**What needs to be done**
In this exercise, return the whole listing exactly, excluding any images.

**Material**
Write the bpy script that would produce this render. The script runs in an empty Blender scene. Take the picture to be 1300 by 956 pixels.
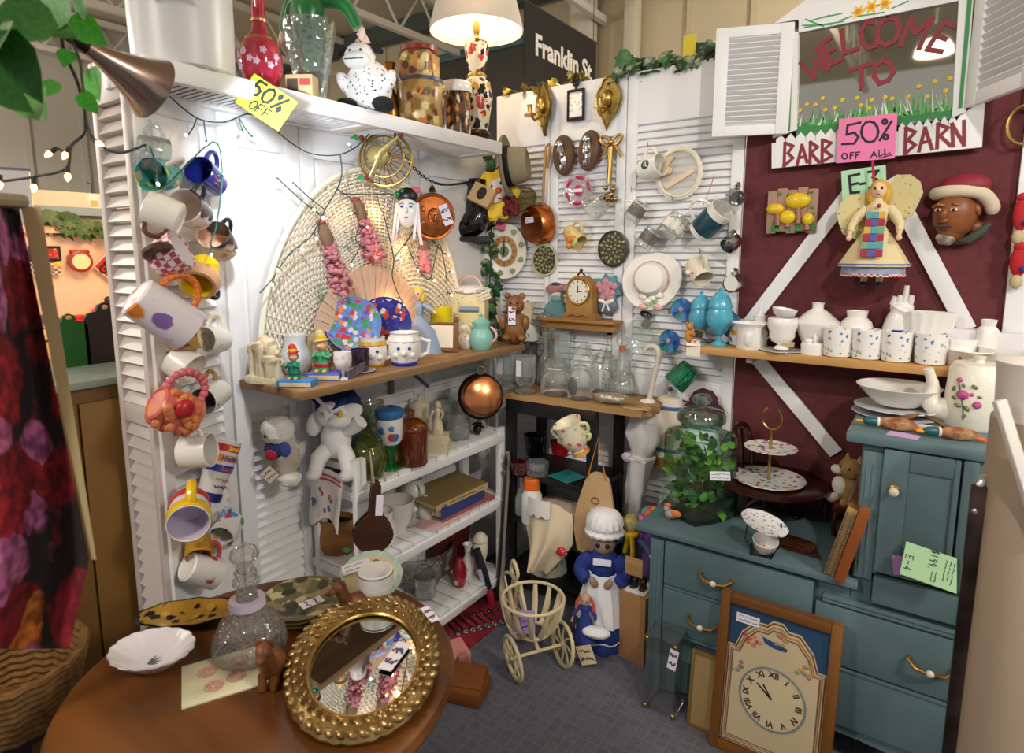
import bpy,bmesh,math,random
from math import sin,cos,pi,radians,tan,atan2,sqrt
from mathutils import Vector,Matrix,Euler
V = Vector
random.seed(7)
S = bpy.context.scene
COL = S.collection

# ------------------------------------------------------------------ camera
FPX,PCX,PCY = 780.0,650.0,433.0          # focal length in pixels, optical centre (frame 1300 x 956)
YAW,PIT = radians(-35.0),radians(8.2)
CH = 1.41
_fh = V((sin(YAW),cos(YAW),0)); CR = V((cos(YAW),-sin(YAW),0))
CF = _fh*cos(PIT) - V((0,0,1))*sin(PIT)
CU = _fh*sin(PIT) + V((0,0,1))*cos(PIT)
CC = V((0,0,0)) - _fh*2.75 - CR*((630-650)/787*2.75); CC.z = CH
cd = bpy.data.cameras.new('camera'); cam = bpy.data.objects.new('camera',cd); COL.objects.link(cam)
cd.sensor_width = 36; cd.lens = FPX/1300*36
cd.shift_x = 0.0; cd.shift_y = -(478-433)/1300
cam.matrix_world = Matrix.Translation(CC) @ Matrix((CR,CU,-CF)).transposed().to_4x4()
cd.clip_start = .02
cd.dof.use_dof = True; cd.dof.focus_distance = 2.2; cd.dof.aperture_fstop = 3.5
S.camera = cam

# ------------------------------------------------------------------ world, lights, exposure
S.view_settings.view_transform = 'Standard'; S.view_settings.look = 'None'
S.view_settings.gamma = 1; S.view_settings.use_curve_mapping = False
S.view_settings.exposure = 0.28
wd = bpy.data.worlds.new('hall_air'); S.world = wd; wd.use_nodes = True
bg = wd.node_tree.nodes['Background']; bg.inputs[0].default_value = (1,.95,.88,1); bg.inputs[1].default_value = .36
S.cycles.transparent_max_bounces = 24; S.cycles.max_bounces = 8; S.cycles.caustics_reflective = False; S.cycles.caustics_refractive = False
def lamp(name,kind,loc,aim,power,col,size=.3,angle=60,blend=.5):
    d = bpy.data.lights.new(name,kind); d.energy = power; d.color = col
    if kind == 'AREA': d.shape = 'DISK'; d.size = size
    else: d.shadow_soft_size = size
    if kind == 'SPOT': d.spot_size = radians(angle); d.spot_blend = blend
    o = bpy.data.objects.new(name,d); COL.objects.link(o); o.location = loc
    o.rotation_euler = (V(aim)-V(loc)).to_track_quat('-Z','Y').to_euler(); return o
# the hall's pendant lamps, out of view, and point lights added to brighten its ceiling
for i,(x,y) in enumerate(((.3,-3.4),(3.4,-1.6),(-1.6,-3.2),(-3.5,-2.2),(2.0,1.2))):
    lamp('pendant_light','AREA',(x,y,2.43),(x,y,0),(26,38,8,90,90)[i],(1,.93,.83),.4)
    lamp('added_ceiling_wash','POINT',(x,y,2.75),(x,y,0),(26,40,14,80,80)[i],(1,.93,.83),.12)
lamp('track_spot','SPOT',(2.35,-2.1,2.55),(1.35,0,1.25),66,(1,.95,.88),.04,62,.6)
lamp('clip_lamp_light','SPOT',(.43,-1.42,1.72),(.12,-.75,1.42),12,(.86,.93,1),.025,125,.5)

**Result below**
Write the bpy script that would produce this render. The script runs in an empty Blender scene. Take the picture to be 1300 by 956 pixels.
import bpy,bmesh,math,random
from math import sin,cos,pi,radians,tan,atan2,sqrt
from mathutils import Vector,Matrix,Euler
V = Vector
random.seed(7)
S = bpy.context.scene
COL = S.collection

# ------------------------------------------------------------------ camera
FPX,PCX,PCY = 780.0,650.0,433.0          # focal length in pixels, optical centre (frame 1300 x 956)
YAW,PIT = radians(-35.0),radians(8.2)
CH = 1.41
_fh = V((sin(YAW),cos(YAW),0)); CR = V((cos(YAW),-sin(YAW),0))
CF = _fh*cos(PIT) - V((0,0,1))*sin(PIT)
CU = _fh*sin(PIT) + V((0,0,1))*cos(PIT)
CC = V((0,0,0)) - _fh*2.75 - CR*((630-650)/787*2.75); CC.z = CH
cd = bpy.data.cameras.new('camera'); cam = bpy.data.objects.new('camera',cd); COL.objects.link(cam)
cd.sensor_width = 36; cd.lens = FPX/1300*36
cd.shift_x = 0.0; cd.shift_y = -(478-433)/1300
cam.matrix_world = Matrix.Translation(CC) @ Matrix((CR,CU,-CF)).transposed().to_4x4()
cd.clip_start = .02
cd.dof.use_dof = True; cd.dof.focus_distance = 2.2; cd.dof.aperture_fstop = 3.5
S.camera = cam

# ------------------------------------------------------------------ world, lights, exposure
S.view_settings.view_transform = 'Standard'; S.view_settings.look = 'None'
S.view_settings.gamma = 1; S.view_settings.use_curve_mapping = False
S.view_settings.exposure = 0.28
wd = bpy.data.worlds.new('hall_air'); S.world = wd; wd.use_nodes = True
bg = wd.node_tree.nodes['Background']; bg.inputs[0].default_value = (1,.95,.88,1); bg.inputs[1].default_value = .36
S.cycles.transparent_max_bounces = 24; S.cycles.max_bounces = 8; S.cycles.caustics_reflective = False; S.cycles.caustics_refractive = False
def lamp(name,kind,loc,aim,power,col,size=.3,angle=60,blend=.5):
    d = bpy.data.lights.new(name,kind); d.energy = power; d.color = col
    if kind == 'AREA': d.shape = 'DISK'; d.size = size
    else: d.shadow_soft_size = size
    if kind == 'SPOT': d.spot_size = radians(angle); d.spot_blend = blend
    o = bpy.data.objects.new(name,d); COL.objects.link(o); o.location = loc
    o.rotation_euler = (V(aim)-V(loc)).to_track_quat('-Z','Y').to_euler(); return o
# the hall's pendant lamps, out of view, and point lights added to brighten its ceiling
for i,(x,y) in enumerate(((.3,-3.4),(3.4,-1.6),(-1.6,-3.2),(-3.5,-2.2),(2.0,1.2))):
    lamp('pendant_light','AREA',(x,y,2.43),(x,y,0),(26,38,8,90,90)[i],(1,.93,.83),.4)
    lamp('added_ceiling_wash','POINT',(x,y,2.75),(x,y,0),(26,40,14,80,80)[i],(1,.93,.83),.12)
lamp('track_spot','SPOT',(2.35,-2.1,2.55),(1.35,0,1.25),66,(1,.95,.88),.04,62,.6)
lamp('clip_lamp_light','SPOT',(.43,-1.42,1.72),(.12,-.75,1.42),12,(.86,.93,1),.025,125,.5)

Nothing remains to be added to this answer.